Going back to Finnish Chicken, if we want to achieve the same result, then the goal should be to vary the attack distance, and the way I tried to accomplish that was through changing targets. We started with a round of the normal version, then we did the same thing but legs only, then any target above the belt, then finally head and legs only. These differences vary the distance in different ways, some targets are physically further away so take a longer time to reach, but at the same time adding choices of targets and how to hit them makes it more difficult to parry and therefore increases the viable distance. 

Another aspect of changing targets like this is they introduce a variety of new strategies and tactics to the game, involving how to defend and how to attack the different targets. For example, with leg attacks, the rule is you are not allowed to step backwards, but that doesn’t mean you can’t pick your front leg up and move it back as long as you land it in front of where it was before so it’s technically a step forward. There were many different aspects of this, along with where and how to target and how to defend against them for people to focus on, while distance was still an aspect. I think it is a good thing that distance was not necessarily at the forefront, there was a study by Gabrielle Wulf and colleagues which showed that people learn to balance better when they are focused on a different activity while balancing than if they are focused on balancing alone. That’s not to say that they didn’t know they were learning distance, I stated the purpose of the variations as being because of distance ahead of time, but everyone had plenty of other things to focus on. 

The post-drill discussion for these variations was more lively than usual, everyone had something to share about their experience and what worked and what didn’t work. This is a good thing, and something that we usually don’t get when we do a class of playing games that everyone already knows. I think there is an intrinsic benefit to coming up with new games to give people different problems to solve, and that is a topic for another time. 

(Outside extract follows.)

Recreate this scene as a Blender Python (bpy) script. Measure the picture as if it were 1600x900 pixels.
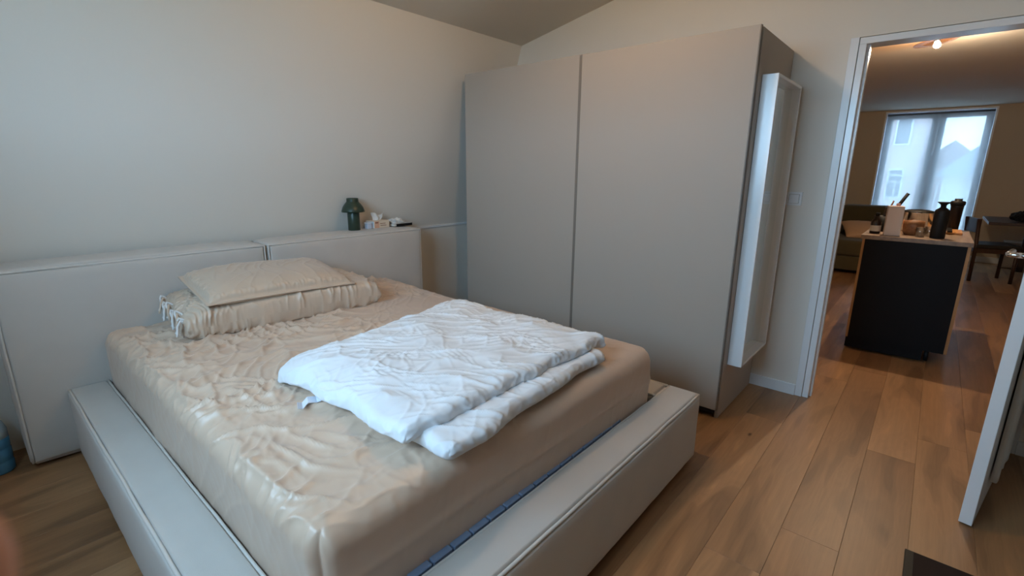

Differential learning is a topic that I have shied away from in the past, I still don’t fully understand it and I don’t want to go all in on it, but with activities like this I think I am starting to zero in on at least the idea of what it is supposed to do. My understanding of differential learning was that you need to have different conditions on each individual repetition, which we did not have here, but it is still the idea of a similar scenario with varied aspects. The idea here is to explore an idea, in this case distance, by varying what it means to have good distance. That is different from CLA, in which we are creating a situation that affords certain actions over others, with the affordances being similar to free fencing and therefore the actions being directly applicable. 

A similar idea can be applied to other games we’ve been doing lately such as Fechten im Grublein and Chess Fencing, in which there is no specific movement, action, or technique that we are trying to hone in on, but by doing them the fencers are forced to explore their solution space and come up with unique movement solutions that they might not otherwise think of. I think this may be an important aspect of the Ecological Approach beyond the scope of CLA.